Ce sont les entreprises qui sont généralement visées par les ransomwares. Mais à l'avenir, les individus devraient-ils craindre d’en devenir également la cible ?
K.E. : On peut déjà être victime des ransomwares sans en être nécessairement la cible. Si vous êtes le client d’une entreprise victime d’une attaque, vos données sont potentiellement en jeu. Et certains groupes de hackers se servent de ça, comme Clop, un groupe ukrainien. Récemment, ils s’en sont pris à un site d’e-commerce et ont envoyé un e-mail à chaque client. C’était un e-mail très poli, leur signalant qu’ils étaient en possession de leurs données et que si le site ne payait pas la rançon, ils les partageraient. Donc qu’il serait peut-être préférable que les clients appellent le site et lui demandent de payer la rançon. C’est un moyen de faire pression sur l’entreprise. C’est pour cette même raison que les groupes du cybercrime publient des communiqués de presse, rendent leurs actions visibles, organisent des interviews avec des journalistes… Pour faire monter la pression et obliger les entreprises à payer.
Que pouvons-nous faire pour nous protéger à l’échelle individuelle ?
K.E. : On ne sait pas bien où s’arrête notre république numérique, ni où sont nos données.
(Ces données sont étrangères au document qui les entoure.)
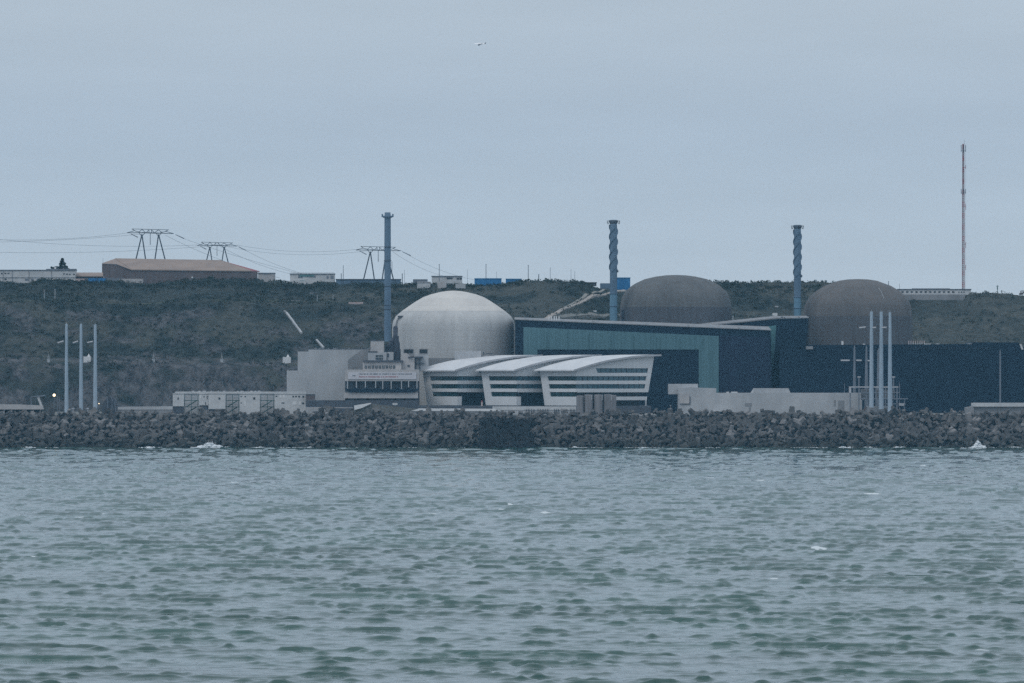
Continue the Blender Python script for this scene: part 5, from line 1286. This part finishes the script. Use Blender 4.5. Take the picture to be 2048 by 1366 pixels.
for a, b, s in (((800, 500, 3240), (950, 560, 2985), 8), ((785, 503, 3240), (905, 556, 2985), 8)):
    wire((a, b, s), 'thin dark cable dropping rightward from the pylon at the plain blue stack', g3, .06)

# aeroplane
Yj = 12000.0; p = P(960, 88, Yj); k = Yj/F
t = thing('aeroplane', 'small white aeroplane crossing the grey sky', 'aeroplane', p)
pr = [(-13, .1), (-11.5, 1.0), (-9, 1.8), (-4, 2.2), (5, 2.2), (9, 1.4), (12.5, .35)]
b = MB(); vs = []; n = 14
for xx, r in pr:
    for i in range(n): a_ = 2*math.pi*i/n; vs.append((p[0]+xx, p[1]+r*math.cos(a_), p[2]+r*math.sin(a_)+(.6 if xx > 9 else 0)))
b.add(vs, [(i*n+j, i*n+(j+1) % n, (i+1)*n+(j+1) % n, (i+1)*n+j) for i in range(len(pr)-1) for j in range(n)], sm=True); b.build('fuselage', M['plane_white'], t)
MB().extr([(p[0]-4, p[1]-1, p[2]-1.4), (p[0]+2, p[1]-1, p[2]-1.4), (p[0]+6, p[1]-13, p[2]-.2), (p[0]+4, p[1]-13, p[2]-.2)], (0, 0, .5)).build('wing', M['slate'], t)
MB().extr([(p[0]-4, p[1]+1, p[2]-1.4), (p[0]+2, p[1]+1, p[2]-1.4), (p[0]+6, p[1]+13, p[2]-.2), (p[0]+4, p[1]+13, p[2]-.2)], (0, 0, .5)).build('wing', M['slate'], t)
MB().extr([(p[0]+8.5, p[1]-.2, p[2]+1.4), (p[0]+12, p[1]-.2, p[2]+.9), (p[0]+13.4, p[1]-.2, p[2]+3.2), (p[0]+11.8, p[1]-.2, p[2]+3.2)], (0, .4, 0)).build('tail_fin', M['slate'], t)
MB().extr([(p[0]+10, p[1]-4, p[2]+1.0), (p[0]+12, p[1]-4, p[2]+1.0), (p[0]+12.5, p[1]+4, p[2]+1.0), (p[0]+10, p[1]+4, p[2]+1.0)], (0, 0, .3)).build('tailplane', M['slate'], t)
for s_ in (-1, 1): MB().tube((p[0]-4.5, p[1]+s_*5, p[2]-2.2), (p[0]-.5, p[1]+s_*5, p[2]-2.2), .9, .7, 10).build('engine', M['slate'], t)

# ---------------------------------------------------------------- haze
hz = MB().box(-2300, 2300, -60, 3860, -6, 185)
m = bpy.data.materials.new('haze'); m.use_nodes = True
n = m.node_tree.nodes; l = m.node_tree.links
n.remove(n['Principled BSDF'])
pv = n.new('ShaderNodeVolumePrincipled'); pv.inputs['Color'].default_value = (.34, .71, 1.0, 1); pv.inputs['Density'].default_value = 4.4e-5
l.new(pv.outputs[0], n['Material Output'].inputs['Volume'])
tag(hz.build('haze', m), 'thin blue sea haze over the whole bay', kind='stuff')
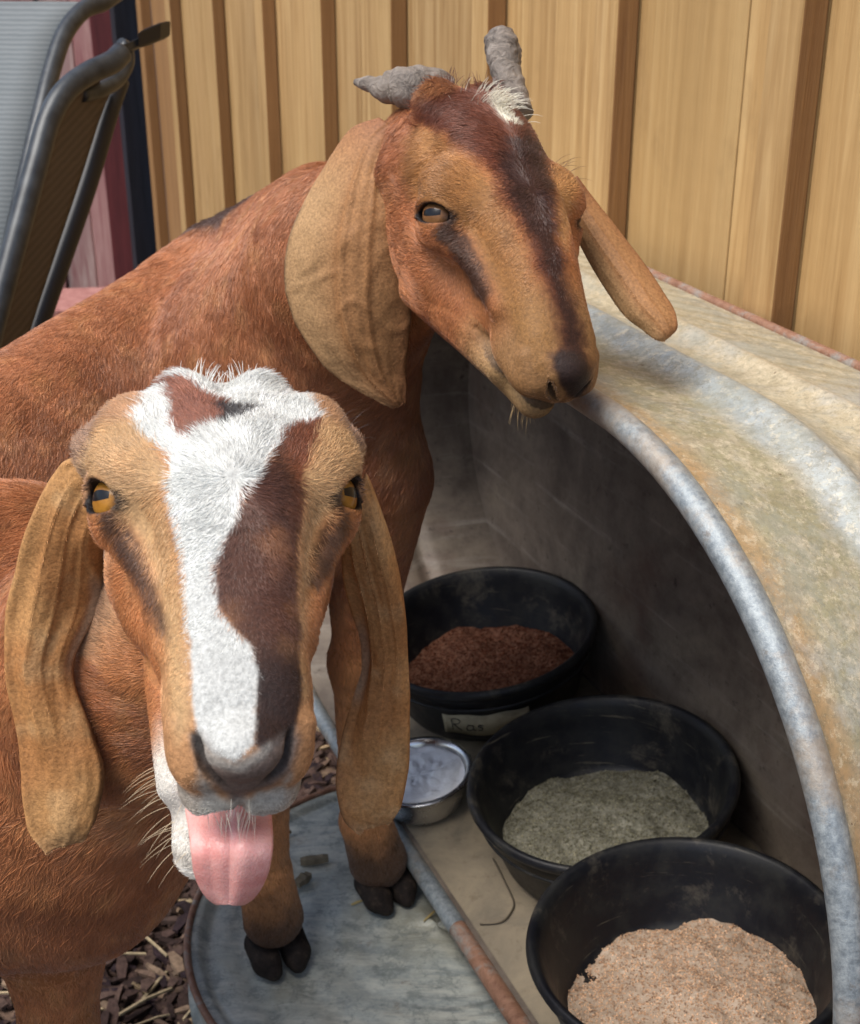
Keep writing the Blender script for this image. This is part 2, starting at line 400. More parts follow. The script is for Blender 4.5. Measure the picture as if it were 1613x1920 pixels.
def grad(f, p, e=6e-4):
    g = np.empty_like(p)
    for i in range(3):
        o = np.zeros(3); o[i] = e; g[:, i] = (f(p+o)-f(p-o))/(2*e)
    return g
def chunked(f, p, n=400000):
    return np.concatenate([f(p[i:i+n]) for i in range(0, len(p), n)]) if len(p) else np.zeros(0)
def extract(f, lo, hi, h, iters=2):
    """surface nets over a block-culled grid"""
    lo = np.asarray(lo, float); B = 6
    nb = np.ceil((np.asarray(hi)-lo)/(h*B)).astype(int); n = nb*B
    gi = np.stack(np.meshgrid(*[np.arange(k) for k in nb], indexing='ij'), -1).reshape(-1, 3)
    cen = lo+(gi*B+(B-1)/2)*h
    dc = chunked(f, cen); act = np.abs(dc) < h*B*1.45
    G = np.repeat(np.repeat(np.repeat(np.where(dc.reshape(nb) < 0, -1., 1.).astype(np.float32), B, 0), B, 1), B, 2)
    loc = np.stack(np.meshgrid(*[np.arange(B)]*3, indexing='ij'), -1).reshape(-1, 3)
    idx = (gi[act][:, None, :]*B+loc[None]).reshape(-1, 3)
    G[idx[:, 0], idx[:, 1], idx[:, 2]] = chunked(f, lo+idx*h)
    ins = G < 0
    s = ins[:-1, :-1, :-1].astype(np.int8)
    for o in ((1, 0, 0), (0, 1, 0), (0, 0, 1), (1, 1, 0), (1, 0, 1), (0, 1, 1), (1, 1, 1)):
        s = s+ins[o[0]:n[0]-1+o[0], o[1]:n[1]-1+o[1], o[2]:n[2]-1+o[2]]
    cell = (s > 0) & (s < 8)
    ids = -np.ones(cell.shape, np.int64); ci = np.argwhere(cell); ids[cell] = np.arange(len(ci))
    V = lo+(ci+.5)*h
    Q = []
    for a in range(3):
        b, c = (a+1) % 3, (a+2) % 3
        sl0 = [slice(None)]*3; sl1 = [slice(None)]*3
        sl0[a] = slice(0, n[a]-1); sl1[a] = slice(1, n[a])
        A0, A1 = ins[tuple(sl0)], ins[tuple(sl1)]
        e = np.argwhere(A0 != A1)
        e = e[(e[:, b] > 0) & (e[:, c] > 0) & (e[:, b] < n[b]-1) & (e[:, c] < n[c]-1)]
        if not len(e): continue
        flip = ~A0[tuple(e.T)]
        def at(db, dc_):
            t = e.copy(); t[:, b] -= db; t[:, c] -= dc_; return ids[tuple(t.T)]
        q = np.stack([at(0, 0), at(1, 0), at(1, 1), at(0, 1)], 1)
        q = np.where(flip[:, None], q, q[:, ::-1])[:, ::-1]
        Q.append(q)
    Q = np.concatenate(Q); Q = Q[(Q >= 0).all(1)][:, ::-1]
    for _ in range(iters+1):
        g = chunked(lambda p: grad(f, p), V); d = chunked(f, V); gn2 = (g**2).sum(1)+1e-6
        V = V-np.clip(d/gn2, -h, h)[:, None]*g
    # make sure faces point outwards
    fc = V[Q].mean(1)[:2000]; nn = np.cross(V[Q[:2000, 2]]-V[Q[:2000, 0]], V[Q[:2000, 3]]-V[Q[:2000, 1]])
    if ((nn*grad(f, fc)).sum(1) > 0).mean() < .5: Q = Q[:, ::-1]
    return V, Q
def drop(V, Q, keep):
    Q = Q[keep]; u, inv = np.unique(Q, return_inverse=True); return V[u], inv.reshape(Q.shape)
def sheet(rows, th, nu=40, nv=90, disp=None, taper=.35):
    """thick leaf from rows of control points; returns V, quads, (u,v,side)"""
    rows = np.array([[P(*c) for c in r] for r in rows])
    a = np.stack([spline(r, nu) for r in rows])               # m, nu, 3
    S = np.stack([spline(a[:, j], nv) for j in range(nu)], 1)   # nv, nu, 3
    du = np.gradient(S, axis=1); dv = np.gradient(S, axis=0); N = np.cross(du, dv); N /= np.linalg.norm(N, axis=2)[..., None]+1e-12
    if (N*(CAM-S)).sum() < 0: N = -N
    u = np.linspace(0, 1, nu)[None].repeat(nv, 0); v = np.linspace(0, 1, nv)[:, None].repeat(nu, 1)
    edge = np.minimum(np.minimum(u, 1-u)*nu/3.0, (1-v)*nv/3.0); t = th*(taper+(1-taper)*np.clip(edge, 0, 1)**.5)/2
    if disp is not None: S = S+N*disp(u, v)[..., None]
    Fr = S+N*t[..., None]; Bk = S-N*t[..., None]
    V = np.concatenate([Fr.reshape(-1, 3), Bk.reshape(-1, 3)]); M = nu*nv
    i, j = np.meshgrid(np.arange(nv-1), np.arange(nu-1), indexing='ij'); k = (i*nu+j).ravel()
    q = np.stack([k, k+1, k+nu+1, k+nu], 1)
    nn = np.cross(V[q[0, 2]]-V[q[0, 0]], V[q[0, 3]]-V[q[0, 1]])
    out = nn@N.reshape(-1, 3)[q[0, 0]] > 0
    if not out: q = q[:, ::-1]
    Q = [q, (q+M)[:, ::-1]]
    bd = np.concatenate([np.arange(nu), np.arange(1, nv)*nu+nu-1, (nv-1)*nu+np.arange(nu-2, -1, -1), np.arange(nv-2, -1, -1)*nu])
    b0, b1 = bd[:-1], bd[1:]
    r = np.stack([b0, b1, b1+M, b0+M], 1)
    Q.append(r if not out else r[:, ::-1])
    uv = np.concatenate([np.stack([u.ravel(), v.ravel(), np.ones(M)], 1), np.stack([u.ravel(), v.ravel(), -np.ones(M)], 1)])
    return V, np.concatenate(Q), uv
def rows_from(edges, D, bulge, npt=5, roll=None):
    """edges: (x0,y0,x1,y1) per row; D per row; bulge: how far the middle stands towards the viewer"""
    out = []
    for i, ((x0, y0, x1, y1), dd, bb) in enumerate(zip(edges, D, bulge)):
        r = []
        for k in range(npt):
            t = k/(npt-1); r.append((x0+(x1-x0)*t, y0+(y1-y0)*t, dd-bb*(1-(2*t-1)**2)+(roll[i]*(t-.5) if roll else 0)))
        out.append(r)
    return out
EAR = {}
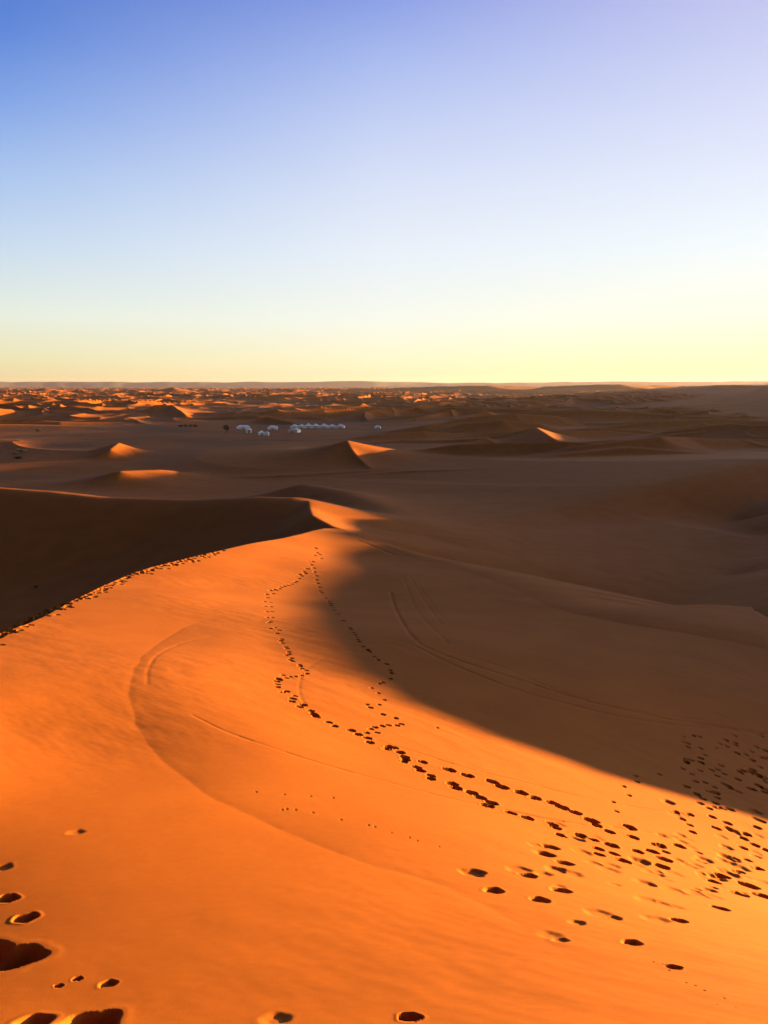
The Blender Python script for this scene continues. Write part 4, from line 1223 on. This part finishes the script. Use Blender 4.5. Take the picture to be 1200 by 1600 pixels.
M_pole = plain('wood_pole', (.16, .10, .06)); M_leaf = plain('dry_leaves', (.045, .045, .022), .9, .4, 2); M_bark = plain('bark', (.07, .045, .03))
def box(x0, x1, y0, y1, z0, z1):
    v = [(x0, y0, z0), (x1, y0, z0), (x1, y1, z0), (x0, y1, z0), (x0, y0, z1), (x1, y0, z1), (x1, y1, z1), (x0, y1, z1)]
    f = [(3, 2, 1, 0), (4, 5, 6, 7), (0, 1, 5, 4), (1, 2, 6, 5), (2, 3, 7, 6), (3, 0, 4, 7)]
    return v, f
def join(parts):
    V = []; F = []
    for v, f in parts:
        o = len(V); V += list(v); F += [tuple(i + o for i in q) for q in f]
    return V, F
def tent_roof(w, d, z0, z1, over=.25, ridge_len=0.0):
    """sagging cloth roof: rings from the eaves up to a peak or short ridge, with a hanging valance"""
    V = []; F = []; n = 8
    def ring(hx, hy, z, sag=0):
        k = len(V)
        for s in range(4):
            c0 = [(-1, -1), (1, -1), (1, 1), (-1, 1)][s]; c1 = [(-1, -1), (1, -1), (1, 1), (-1, 1)][(s + 1) % 4]
            for q in range(n):
                t = q / n; V.append(((c0[0] + (c1[0] - c0[0]) * t) * hx, (c0[1] + (c1[1] - c0[1]) * t) * hy, z - sag * 4 * t * (1 - t)))
        return k
    hx, hy = w / 2 + over, d / 2 + over
    ks = [ring(hx, hy, z0 - .22), ring(hx, hy, z0)]
    for t in (.25, .5, .75, .95):
        e = t ** .85
        ks.append(ring(hx * (1 - e) + ridge_len / 2 * e + .05, hy * (1 - e) + .05, z0 + (z1 - z0) * (t ** 1.35), .08 * (1 - t)))
    ks.append(ring(ridge_len / 2 + .03, .03, z1))
    for a, b in zip(ks[:-1], ks[1:]):
        for q in range(4 * n): F.append((a + q, a + (q + 1) % (4 * n), b + (q + 1) % (4 * n), b + q))
    F.append(tuple(ks[-1] + q for q in range(4 * n)))
    return V, F
def empty(name, loc, rz, label, cat, group=None):
    o = bpy.data.objects.new(name, None); scene.collection.objects.link(o); o.location = loc; o.rotation_euler = (0, 0, rz)
    o.empty_display_size = .5; o['label'] = label; o['category'] = cat
    if group: o['group'] = group
    return o
def tent(name, x, y, z, w, h, label, rz, d=None, mat=None, ridge_len=0.0, wall=.55, open_sides=False, porch=False, group='white tents of the desert camp'):
    mat = mat or M_white; d = d or w * .85; zz = min(ground_z(x, y), z + .3)
    r = empty(name, (x, y, zz - .02), rz, label, 'tent', group)
    he = h * wall
    V, F = tent_roof(w, d, he, h, .18, ridge_len); mesh_obj('roof', V, F, mat, r, smooth=False)
    t = .04; dw = min(.9, w * .18); x0, x1, y0, y1 = -w / 2, w / 2, -d / 2, d / 2
    if not open_sides:
        top = he - .03; dh = min(top - .15, 1.7)
        wl_ = [box(x0, x0 + t, y0, y1, -.3, top), box(x1 - t, x1, y0, y1, -.3, top), box(x0 + t, x1 - t, y1 - t, y1, -.3, top),
               box(x0 + t, -dw, y0, y0 + t, -.3, top), box(dw, x1 - t, y0, y0 + t, -.3, top), box(-dw, dw, y0, y0 + t, dh, top)]
        V, F = join(wl_); mesh_obj('wall', V, F, mat, r, smooth=False)
        for s in (-1, 1):
            V, F = join([box(s * dw - .12, s * dw + .12, y0 - .10, y0 - .01, 0, dh)]); mesh_obj('door_flap', V, F, mat, r, smooth=False)
        V, F = box(x0 + .1, x1 - .1, y0 + .1, y1 - .1, -.2, .03); mesh_obj('floor_rug', V, F, M_dark, r, smooth=False)
    else:
        for sx in (-1, 1):
            for sy in (-1, 1):
                V, F = box(sx * w / 2 - .07, sx * w / 2 + .07, sy * d / 2 - .07, sy * d / 2 + .07, -.3, he - .02); mesh_obj('pole', V, F, M_pole if not porch else mat, r, smooth=False)
        if porch:
            for sx in (-1, 1):
                V, F = box(sx * w * .38 - w * .1, sx * w * .38 + w * .1, y0 - .1, y0 - .04, 0, he - .05); mesh_obj('curtain', V, F, mat, r, smooth=False)
    return r
row_names = ['leftmost white peaked tent of the long row, behind the cream tent', 'second tent from the left in the long row of white tents', 'tallest tent of the long white row, third from its left end',
             'middle tent of the long row of seven white tents', 'widest tent of the long white row, third from its right end', 'second tent from the right end of the long white row', 'rightmost white tent closing the long row']
bush_names = ['leftmost dark shrub in the short line left of the camp', 'taller dark shrub second in the line left of the camp', 'dark shrub third in the line left of the camp', 'dark shrub nearest the camp in the line of four',
              'widest dark shrub on the shaded sand near the left edge', 'small dark shrub beside the widest one at the left edge', 'low dark shrub nearer than the pair at the left edge', 'dark shrub on the far flat left of the lit dune tip', 'tiny dark tuft alone on the shaded slope behind the near crest']
ri = bi = 0
def shrub(name, x, y, z, w, h, label, cat, group, trunk=.12, seed=0):
    rg = random.Random(seed); zz = ground_z(x, y)
    r = empty(name, (x, y, zz), rg.uniform(0, 6), label, cat, group)
    V = []; F = []
    def limb(a, b, r0, r1):
        k = len(V); ax = np.array(b) - np.array(a); ax = ax / np.linalg.norm(ax)
        u = np.cross(ax, (.3, .9, .1)); u /= np.linalg.norm(u); v = np.cross(ax, u)
        for p, q in ((a, r0), (b, r1)):
            for s in range(6): V.append(tuple(np.array(p) + q * (math.cos(s * 1.0472) * u + math.sin(s * 1.0472) * v)))
        for s in range(6): F.append((k + s, k + (s + 1) % 6, k + 6 + (s + 1) % 6, k + 6 + s))
    tips = []
    base = (0, 0, -.3); fork = (rg.uniform(-.1, .1), rg.uniform(-.1, .1), h * trunk)
    limb(base, fork, .05 * h, .04 * h)
    for s in range(9):
        an = s * 2.4; rr = w * .36 * math.sqrt(rg.random()); tp = (rr * math.cos(an), rr * math.sin(an), h * rg.uniform(.45, .85)); limb(fork, tp, .025 * h, .008 * h); tips.append(tp)
    mesh_obj('trunk', V, F, M_bark, r)
    V = []; F = []
    for tp in tips:
        for s in range(90):
            p = np.array(tp) + np.array([rg.gauss(0, w * .11), rg.gauss(0, w * .11), rg.gauss(0, h * .13)])
            p[2] = max(.05, min(h, p[2])); q = .05 * (w + h) * rg.uniform(.4, 1)
            a = np.array([rg.gauss(0, 1) for _ in range(3)]); a /= np.linalg.norm(a); b = np.cross(a, [rg.gauss(0, 1) for _ in range(3)]); b /= np.linalg.norm(b)
            k = len(V); V += [tuple(p - a * q), tuple(p + b * q * .4), tuple(p + a * q), tuple(p - b * q * .4)]; F.append((k, k + 1, k + 2, k + 3))
    mesh_obj('crown', V, F, M_leaf, r, smooth=False)
    return r
for k, x, y, z, w, h in SITES:
    if k == 'pavilion': tent('tent', x, y, z, w, h, 'long low white pavilion tent at the left end of the camp', .15, d=5, ridge_len=w * .55)
    if k == 'awning': tent('canopy_tent', x, y, z, w, h, 'open sided white canopy on poles in front of the low pavilion', .1, open_sides=True, porch=True, wall=.62)
    if k == 'porch':
        tent('tent', x - 1.2, y, z, w * .62, h, 'grey white tent nearest the viewer, beside a small pale annex', .25)
        tent('tent', x + w * .34, y - .5, z, w * .3, h * .85, 'narrow pale annex tent joined to the nearest tent on its right', -.1)
    if k == 'small': tent('tent', x, y, z, w, h, 'grey white ridge tent standing alone left of the cream tent', .1, ridge_len=w * .35)
    if k == 'cream': tent('tent', x, y, z, w, h, 'bright cream tent in front of the left end of the row', -.3, mat=M_cream, ridge_len=w * .2)
    if k == 'lone': tent('tent', x, y, z, w, h, 'small white tent standing far apart to the right of the row', -.1, ridge_len=w * .3)
    if k == 'row':
        tent('tent', x, y, z, w * .95, h, row_names[ri], .06 * (ri % 3 - 1), wall=.5, group='seven white tents in a long row'); ri += 1
    if k == 'bush': shrub('shrub', x, y, z, w, h, bush_names[bi], 'shrub', 'dark shrubs on the desert floor', seed=bi); bi += 1
    if k == 'tree': shrub('tree', x, y, z, w * .8, h, 'small dark tree on the shaded sand left of the white tents', 'tree', None, trunk=.25, seed=99)

# ---------------------------------------------------------------- haze
V, F = box(-18000, 18000, -18000, 18000, -90, 130)
hz = bpy.data.materials.new('haze_air'); hz.use_nodes = True; hn = hz.node_tree
hn.nodes.remove(hn.nodes['Principled BSDF']); pv = hn.nodes.new('ShaderNodeVolumePrincipled')
pv.inputs['Color'].default_value = (.50, .48, .68, 1); pv.inputs['Density'].default_value = 2.4e-5; pv.inputs['Anisotropy'].default_value = .45
hn.links.new(pv.outputs[0], hn.nodes['Material Output'].inputs['Volume'])
hzo = mesh_obj('haze', V, F, hz, smooth=False); hzo['kind'] = 'stuff'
Donc j’encourage chaque individu à devenir le directeur IT de sa propre identité. L’une des choses que l’on peut faire c’est de ne pas se contenter des mots de passe, en utilisant des tokens d’authentification (des sortes de clé USB qu’il faut insérer pour se connecter à son compte Facebook ou Google par exemple), et les systèmes à double authentification. Selon une récente statistique, seuls 10 % des utilisateurs de Google y ont recours. C’est moins confortable mais il faut le faire en attendant que des systèmes de reconnaissance biométrique (l'analyse du comportement "numérique" d’un utilisateur pour vérifier son identité) permettent de mieux protéger les individus.